** begin Information supplied **

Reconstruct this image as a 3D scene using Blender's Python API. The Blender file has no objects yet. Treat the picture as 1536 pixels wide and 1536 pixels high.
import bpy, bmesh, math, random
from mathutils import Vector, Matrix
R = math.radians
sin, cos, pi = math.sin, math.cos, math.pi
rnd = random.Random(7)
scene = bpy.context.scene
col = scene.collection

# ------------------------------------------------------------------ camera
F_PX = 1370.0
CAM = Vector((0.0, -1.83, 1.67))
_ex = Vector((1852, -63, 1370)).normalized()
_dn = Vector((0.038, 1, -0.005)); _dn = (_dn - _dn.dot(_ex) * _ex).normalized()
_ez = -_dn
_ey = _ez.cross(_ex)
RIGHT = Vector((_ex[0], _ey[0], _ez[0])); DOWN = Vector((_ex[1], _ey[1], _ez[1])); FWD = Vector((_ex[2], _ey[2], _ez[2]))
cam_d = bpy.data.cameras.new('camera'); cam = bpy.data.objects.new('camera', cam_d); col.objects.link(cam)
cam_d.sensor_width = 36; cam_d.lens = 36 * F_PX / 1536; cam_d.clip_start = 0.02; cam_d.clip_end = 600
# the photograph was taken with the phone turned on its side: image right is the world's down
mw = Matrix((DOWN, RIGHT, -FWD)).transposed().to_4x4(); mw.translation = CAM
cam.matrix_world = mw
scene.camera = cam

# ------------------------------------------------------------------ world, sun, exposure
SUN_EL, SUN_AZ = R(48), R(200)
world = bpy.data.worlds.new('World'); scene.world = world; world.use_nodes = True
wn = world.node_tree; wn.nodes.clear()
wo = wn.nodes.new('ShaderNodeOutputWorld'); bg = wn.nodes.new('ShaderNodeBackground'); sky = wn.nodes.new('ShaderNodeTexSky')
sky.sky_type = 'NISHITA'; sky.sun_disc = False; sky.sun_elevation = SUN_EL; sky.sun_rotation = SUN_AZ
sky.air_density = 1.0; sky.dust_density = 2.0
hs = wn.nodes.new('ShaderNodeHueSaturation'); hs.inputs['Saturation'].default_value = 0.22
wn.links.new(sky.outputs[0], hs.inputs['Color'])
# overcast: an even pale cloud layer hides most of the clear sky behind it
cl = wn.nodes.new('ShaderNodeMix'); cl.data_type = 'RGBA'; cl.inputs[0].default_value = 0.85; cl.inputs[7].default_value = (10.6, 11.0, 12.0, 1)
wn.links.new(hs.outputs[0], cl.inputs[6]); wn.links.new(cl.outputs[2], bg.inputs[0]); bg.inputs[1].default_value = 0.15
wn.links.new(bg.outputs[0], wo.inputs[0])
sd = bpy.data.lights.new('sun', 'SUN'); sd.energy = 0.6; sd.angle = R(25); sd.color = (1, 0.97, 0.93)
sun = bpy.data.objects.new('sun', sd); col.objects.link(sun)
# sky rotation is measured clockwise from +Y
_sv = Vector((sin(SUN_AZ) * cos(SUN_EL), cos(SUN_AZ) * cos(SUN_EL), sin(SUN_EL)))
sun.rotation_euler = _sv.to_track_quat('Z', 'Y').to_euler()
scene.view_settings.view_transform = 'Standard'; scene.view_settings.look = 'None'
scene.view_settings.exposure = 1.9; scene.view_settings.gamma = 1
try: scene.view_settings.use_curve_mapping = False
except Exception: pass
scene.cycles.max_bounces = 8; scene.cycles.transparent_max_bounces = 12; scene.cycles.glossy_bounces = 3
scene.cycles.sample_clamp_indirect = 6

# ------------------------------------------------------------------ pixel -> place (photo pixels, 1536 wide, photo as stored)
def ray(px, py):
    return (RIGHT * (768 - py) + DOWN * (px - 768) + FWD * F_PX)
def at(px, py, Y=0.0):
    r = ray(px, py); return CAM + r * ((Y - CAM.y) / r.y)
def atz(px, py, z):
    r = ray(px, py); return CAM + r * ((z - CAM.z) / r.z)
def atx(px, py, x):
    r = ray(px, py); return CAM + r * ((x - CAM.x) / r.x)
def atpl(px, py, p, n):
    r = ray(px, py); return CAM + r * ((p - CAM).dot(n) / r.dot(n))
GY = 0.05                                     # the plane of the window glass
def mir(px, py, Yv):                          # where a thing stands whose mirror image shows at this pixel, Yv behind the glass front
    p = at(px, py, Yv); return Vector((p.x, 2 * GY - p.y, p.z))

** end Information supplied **

> [Exercise brief] Your task is to reproduce the whole listing exactly.

> [Output for this task]
Reconstruct this image as a 3D scene using Blender's Python API. The Blender file has no objects yet. Treat the picture as 1536 pixels wide and 1536 pixels high.
import bpy, bmesh, math, random
from mathutils import Vector, Matrix
R = math.radians
sin, cos, pi = math.sin, math.cos, math.pi
rnd = random.Random(7)
scene = bpy.context.scene
col = scene.collection

# ------------------------------------------------------------------ camera
F_PX = 1370.0
CAM = Vector((0.0, -1.83, 1.67))
_ex = Vector((1852, -63, 1370)).normalized()
_dn = Vector((0.038, 1, -0.005)); _dn = (_dn - _dn.dot(_ex) * _ex).normalized()
_ez = -_dn
_ey = _ez.cross(_ex)
RIGHT = Vector((_ex[0], _ey[0], _ez[0])); DOWN = Vector((_ex[1], _ey[1], _ez[1])); FWD = Vector((_ex[2], _ey[2], _ez[2]))
cam_d = bpy.data.cameras.new('camera'); cam = bpy.data.objects.new('camera', cam_d); col.objects.link(cam)
cam_d.sensor_width = 36; cam_d.lens = 36 * F_PX / 1536; cam_d.clip_start = 0.02; cam_d.clip_end = 600
# the photograph was taken with the phone turned on its side: image right is the world's down
mw = Matrix((DOWN, RIGHT, -FWD)).transposed().to_4x4(); mw.translation = CAM
cam.matrix_world = mw
scene.camera = cam

# ------------------------------------------------------------------ world, sun, exposure
SUN_EL, SUN_AZ = R(48), R(200)
world = bpy.data.worlds.new('World'); scene.world = world; world.use_nodes = True
wn = world.node_tree; wn.nodes.clear()
wo = wn.nodes.new('ShaderNodeOutputWorld'); bg = wn.nodes.new('ShaderNodeBackground'); sky = wn.nodes.new('ShaderNodeTexSky')
sky.sky_type = 'NISHITA'; sky.sun_disc = False; sky.sun_elevation = SUN_EL; sky.sun_rotation = SUN_AZ
sky.air_density = 1.0; sky.dust_density = 2.0
hs = wn.nodes.new('ShaderNodeHueSaturation'); hs.inputs['Saturation'].default_value = 0.22
wn.links.new(sky.outputs[0], hs.inputs['Color'])
# overcast: an even pale cloud layer hides most of the clear sky behind it
cl = wn.nodes.new('ShaderNodeMix'); cl.data_type = 'RGBA'; cl.inputs[0].default_value = 0.85; cl.inputs[7].default_value = (10.6, 11.0, 12.0, 1)
wn.links.new(hs.outputs[0], cl.inputs[6]); wn.links.new(cl.outputs[2], bg.inputs[0]); bg.inputs[1].default_value = 0.15
wn.links.new(bg.outputs[0], wo.inputs[0])
sd = bpy.data.lights.new('sun', 'SUN'); sd.energy = 0.6; sd.angle = R(25); sd.color = (1, 0.97, 0.93)
sun = bpy.data.objects.new('sun', sd); col.objects.link(sun)
# sky rotation is measured clockwise from +Y
_sv = Vector((sin(SUN_AZ) * cos(SUN_EL), cos(SUN_AZ) * cos(SUN_EL), sin(SUN_EL)))
sun.rotation_euler = _sv.to_track_quat('Z', 'Y').to_euler()
scene.view_settings.view_transform = 'Standard'; scene.view_settings.look = 'None'
scene.view_settings.exposure = 1.9; scene.view_settings.gamma = 1
try: scene.view_settings.use_curve_mapping = False
except Exception: pass
scene.cycles.max_bounces = 8; scene.cycles.transparent_max_bounces = 12; scene.cycles.glossy_bounces = 3
scene.cycles.sample_clamp_indirect = 6

# ------------------------------------------------------------------ pixel -> place (photo pixels, 1536 wide, photo as stored)
def ray(px, py):
    return (RIGHT * (768 - py) + DOWN * (px - 768) + FWD * F_PX)
def at(px, py, Y=0.0):
    r = ray(px, py); return CAM + r * ((Y - CAM.y) / r.y)
def atz(px, py, z):
    r = ray(px, py); return CAM + r * ((z - CAM.z) / r.z)
def atx(px, py, x):
    r = ray(px, py); return CAM + r * ((x - CAM.x) / r.x)
def atpl(px, py, p, n):
    r = ray(px, py); return CAM + r * ((p - CAM).dot(n) / r.dot(n))
GY = 0.05                                     # the plane of the window glass
def mir(px, py, Yv):                          # where a thing stands whose mirror image shows at this pixel, Yv behind the glass front
    p = at(px, py, Yv); return Vector((p.x, 2 * GY - p.y, p.z))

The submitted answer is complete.